The songwriting trade in Nashville was rough. By year two, I was saying you had to learn to live on a diet of stones. Rejection was the blue-plate special everyday. It took me two years to get my first major song contract and more to get my first staff writing job and my first cut. Everyone who stuck with it had war stories: the song on hold that never happened, the artist cut that got dropped by the label or never got released as a single or didn’t make it above 20 on the charts. But, despite eventual successes and even industry support, I left after a decade to pursue a career as an artist, packing scars and wisdom, love and hate.
But back to Johnny Cash. One of the greatest artists to “walk the line,” he faced the pure pain of artistry more deeply, more movingly than anyone before him. Late in his career, with the help of producer Rick Rubin, Johnny faced his inner darkness, his demons, his truth, his soul.
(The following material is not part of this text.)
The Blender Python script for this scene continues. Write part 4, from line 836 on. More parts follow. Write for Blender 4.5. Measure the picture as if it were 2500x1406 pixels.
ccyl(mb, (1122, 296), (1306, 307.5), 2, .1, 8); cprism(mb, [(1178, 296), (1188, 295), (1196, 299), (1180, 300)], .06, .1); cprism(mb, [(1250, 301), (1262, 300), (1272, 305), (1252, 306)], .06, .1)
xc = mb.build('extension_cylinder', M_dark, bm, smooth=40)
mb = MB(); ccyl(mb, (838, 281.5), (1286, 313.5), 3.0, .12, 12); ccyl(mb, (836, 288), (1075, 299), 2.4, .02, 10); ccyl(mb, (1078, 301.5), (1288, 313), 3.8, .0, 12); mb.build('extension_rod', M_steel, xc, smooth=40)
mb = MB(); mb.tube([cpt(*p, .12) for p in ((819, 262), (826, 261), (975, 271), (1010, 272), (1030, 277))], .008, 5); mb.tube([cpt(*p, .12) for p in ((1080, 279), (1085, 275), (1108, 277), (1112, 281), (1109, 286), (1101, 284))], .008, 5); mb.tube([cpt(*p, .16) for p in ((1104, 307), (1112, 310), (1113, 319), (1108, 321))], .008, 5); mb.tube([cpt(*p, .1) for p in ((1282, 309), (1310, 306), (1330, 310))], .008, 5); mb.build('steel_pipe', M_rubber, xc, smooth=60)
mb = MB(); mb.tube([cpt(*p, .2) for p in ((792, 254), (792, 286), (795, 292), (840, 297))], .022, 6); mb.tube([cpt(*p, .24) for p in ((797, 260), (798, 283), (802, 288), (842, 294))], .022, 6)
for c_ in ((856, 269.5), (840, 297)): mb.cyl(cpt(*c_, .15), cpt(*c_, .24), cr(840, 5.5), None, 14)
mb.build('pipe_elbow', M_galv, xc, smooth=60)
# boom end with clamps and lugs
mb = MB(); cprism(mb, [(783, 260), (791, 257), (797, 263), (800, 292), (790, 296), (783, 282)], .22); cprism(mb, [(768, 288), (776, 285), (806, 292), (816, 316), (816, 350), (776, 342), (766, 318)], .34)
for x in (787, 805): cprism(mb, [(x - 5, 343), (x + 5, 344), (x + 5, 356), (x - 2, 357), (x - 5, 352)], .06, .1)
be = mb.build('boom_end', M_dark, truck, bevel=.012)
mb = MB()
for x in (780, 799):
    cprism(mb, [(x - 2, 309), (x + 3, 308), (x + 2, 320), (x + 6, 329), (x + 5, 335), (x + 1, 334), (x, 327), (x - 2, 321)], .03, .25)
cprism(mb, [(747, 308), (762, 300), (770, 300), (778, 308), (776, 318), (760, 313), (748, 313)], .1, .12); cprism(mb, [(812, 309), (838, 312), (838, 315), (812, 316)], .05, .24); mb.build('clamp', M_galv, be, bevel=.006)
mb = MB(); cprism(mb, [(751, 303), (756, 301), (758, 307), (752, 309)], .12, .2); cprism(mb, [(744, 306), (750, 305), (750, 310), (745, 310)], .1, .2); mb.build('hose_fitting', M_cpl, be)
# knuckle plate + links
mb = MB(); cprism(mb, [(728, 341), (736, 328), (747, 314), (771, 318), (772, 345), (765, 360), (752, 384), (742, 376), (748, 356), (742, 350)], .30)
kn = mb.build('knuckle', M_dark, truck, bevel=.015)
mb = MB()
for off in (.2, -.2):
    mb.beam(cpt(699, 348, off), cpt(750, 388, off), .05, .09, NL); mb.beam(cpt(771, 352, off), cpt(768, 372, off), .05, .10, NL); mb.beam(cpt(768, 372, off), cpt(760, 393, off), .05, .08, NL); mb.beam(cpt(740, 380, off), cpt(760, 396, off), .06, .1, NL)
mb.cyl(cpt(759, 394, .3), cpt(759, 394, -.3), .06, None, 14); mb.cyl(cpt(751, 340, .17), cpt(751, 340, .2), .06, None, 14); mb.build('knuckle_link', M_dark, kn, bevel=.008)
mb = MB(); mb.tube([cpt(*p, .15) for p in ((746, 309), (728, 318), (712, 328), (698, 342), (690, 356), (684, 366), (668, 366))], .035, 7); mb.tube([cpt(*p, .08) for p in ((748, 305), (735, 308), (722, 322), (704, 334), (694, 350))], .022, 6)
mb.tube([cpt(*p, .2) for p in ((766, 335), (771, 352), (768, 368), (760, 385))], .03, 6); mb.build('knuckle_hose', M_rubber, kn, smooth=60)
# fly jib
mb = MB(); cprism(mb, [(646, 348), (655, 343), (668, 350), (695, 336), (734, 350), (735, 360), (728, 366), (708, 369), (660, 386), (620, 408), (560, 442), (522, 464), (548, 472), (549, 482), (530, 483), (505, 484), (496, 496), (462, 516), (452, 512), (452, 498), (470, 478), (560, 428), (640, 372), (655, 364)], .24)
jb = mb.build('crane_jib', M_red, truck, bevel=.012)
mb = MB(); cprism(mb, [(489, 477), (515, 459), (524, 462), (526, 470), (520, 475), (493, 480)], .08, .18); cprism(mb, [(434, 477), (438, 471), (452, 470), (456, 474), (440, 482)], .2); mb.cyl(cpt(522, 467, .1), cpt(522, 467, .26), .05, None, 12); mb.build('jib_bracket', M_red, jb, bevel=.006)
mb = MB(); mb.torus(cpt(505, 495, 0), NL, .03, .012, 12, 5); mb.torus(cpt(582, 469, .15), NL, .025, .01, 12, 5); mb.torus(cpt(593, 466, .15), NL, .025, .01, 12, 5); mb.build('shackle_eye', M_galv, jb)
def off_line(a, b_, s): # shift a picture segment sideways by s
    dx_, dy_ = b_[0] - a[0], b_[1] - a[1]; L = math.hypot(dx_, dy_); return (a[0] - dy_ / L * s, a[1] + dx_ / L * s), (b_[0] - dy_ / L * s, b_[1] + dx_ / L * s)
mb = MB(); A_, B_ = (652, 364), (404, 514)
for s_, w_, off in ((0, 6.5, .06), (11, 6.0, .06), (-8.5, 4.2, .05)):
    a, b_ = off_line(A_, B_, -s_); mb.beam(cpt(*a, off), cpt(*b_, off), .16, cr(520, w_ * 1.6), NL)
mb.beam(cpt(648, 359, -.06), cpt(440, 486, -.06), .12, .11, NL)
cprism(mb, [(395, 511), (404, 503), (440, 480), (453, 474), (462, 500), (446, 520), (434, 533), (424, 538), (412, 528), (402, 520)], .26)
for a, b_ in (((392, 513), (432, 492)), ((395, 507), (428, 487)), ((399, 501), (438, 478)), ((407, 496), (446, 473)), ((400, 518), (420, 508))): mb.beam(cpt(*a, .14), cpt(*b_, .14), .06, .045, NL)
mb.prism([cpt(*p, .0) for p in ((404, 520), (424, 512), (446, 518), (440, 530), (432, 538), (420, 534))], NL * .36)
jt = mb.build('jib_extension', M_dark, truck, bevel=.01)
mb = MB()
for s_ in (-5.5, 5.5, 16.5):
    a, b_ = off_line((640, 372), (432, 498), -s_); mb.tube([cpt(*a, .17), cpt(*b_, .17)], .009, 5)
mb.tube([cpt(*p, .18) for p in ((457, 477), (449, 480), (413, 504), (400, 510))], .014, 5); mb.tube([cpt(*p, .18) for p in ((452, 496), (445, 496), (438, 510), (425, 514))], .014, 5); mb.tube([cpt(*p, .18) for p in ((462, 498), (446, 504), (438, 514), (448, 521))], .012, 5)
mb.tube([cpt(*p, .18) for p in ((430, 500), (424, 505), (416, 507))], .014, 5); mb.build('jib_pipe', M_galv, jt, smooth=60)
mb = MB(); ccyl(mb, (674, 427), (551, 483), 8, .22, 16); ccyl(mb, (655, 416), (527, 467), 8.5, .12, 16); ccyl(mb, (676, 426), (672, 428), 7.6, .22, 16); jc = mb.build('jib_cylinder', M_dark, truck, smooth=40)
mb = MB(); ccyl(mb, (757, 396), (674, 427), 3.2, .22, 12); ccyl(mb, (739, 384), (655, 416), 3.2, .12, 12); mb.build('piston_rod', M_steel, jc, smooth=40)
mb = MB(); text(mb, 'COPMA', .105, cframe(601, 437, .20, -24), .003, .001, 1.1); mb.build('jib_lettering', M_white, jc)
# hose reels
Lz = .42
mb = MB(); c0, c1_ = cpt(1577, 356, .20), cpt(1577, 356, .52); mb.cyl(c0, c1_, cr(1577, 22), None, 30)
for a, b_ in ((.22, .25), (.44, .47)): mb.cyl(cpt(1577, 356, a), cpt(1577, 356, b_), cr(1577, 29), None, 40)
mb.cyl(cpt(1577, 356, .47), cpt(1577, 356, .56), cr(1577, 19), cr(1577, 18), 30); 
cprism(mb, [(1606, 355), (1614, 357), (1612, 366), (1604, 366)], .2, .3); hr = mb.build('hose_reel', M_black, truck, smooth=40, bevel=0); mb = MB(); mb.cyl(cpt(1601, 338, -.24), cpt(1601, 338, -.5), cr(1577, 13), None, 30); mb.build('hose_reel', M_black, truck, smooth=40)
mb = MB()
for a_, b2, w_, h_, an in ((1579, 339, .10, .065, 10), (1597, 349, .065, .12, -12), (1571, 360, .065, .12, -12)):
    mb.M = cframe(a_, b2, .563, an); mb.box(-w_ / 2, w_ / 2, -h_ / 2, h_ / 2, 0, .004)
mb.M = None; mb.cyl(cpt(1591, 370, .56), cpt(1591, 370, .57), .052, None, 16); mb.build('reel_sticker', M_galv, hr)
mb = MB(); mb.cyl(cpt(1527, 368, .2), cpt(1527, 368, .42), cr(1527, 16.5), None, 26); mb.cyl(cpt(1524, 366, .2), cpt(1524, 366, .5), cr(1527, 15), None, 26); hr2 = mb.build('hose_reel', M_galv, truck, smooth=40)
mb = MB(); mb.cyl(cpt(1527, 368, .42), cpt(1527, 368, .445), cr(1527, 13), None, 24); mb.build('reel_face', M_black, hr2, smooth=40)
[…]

With such albums as “American Recordings” and “Unchained,” he found a vast and vital new audience, just years before his death. His new material was so raw that family members had a tough time listening. They told him it sounded like he was saying goodbye. He told them he was.
In the Cash bio, artists such as Sheryl Crow, John Mellencamp and Vince Gill expressed the true painful tumble that all artists must face. Mellencamp himself recently penned a telling if rambling article on the biz in HuffPost, a blog post that established a wellspring of conversation in the social media sector.
So, this little Bronx boy, who reeled from the Glenn Miller story and cut and broke his teeth on Music Row, finally came to understand bitterness and the role it plays in any music career. No one is exempt. It may be (excuse me) a bitter pill to swallow, but I recommend downing it to develop a good artist-immune system. Another words, one has to learn to deal with it, embrace it, pain and all, and find a way to move on. Carry it on your back, in your suitcase, in your heart, on your skin — the rose tattoo of the music artist.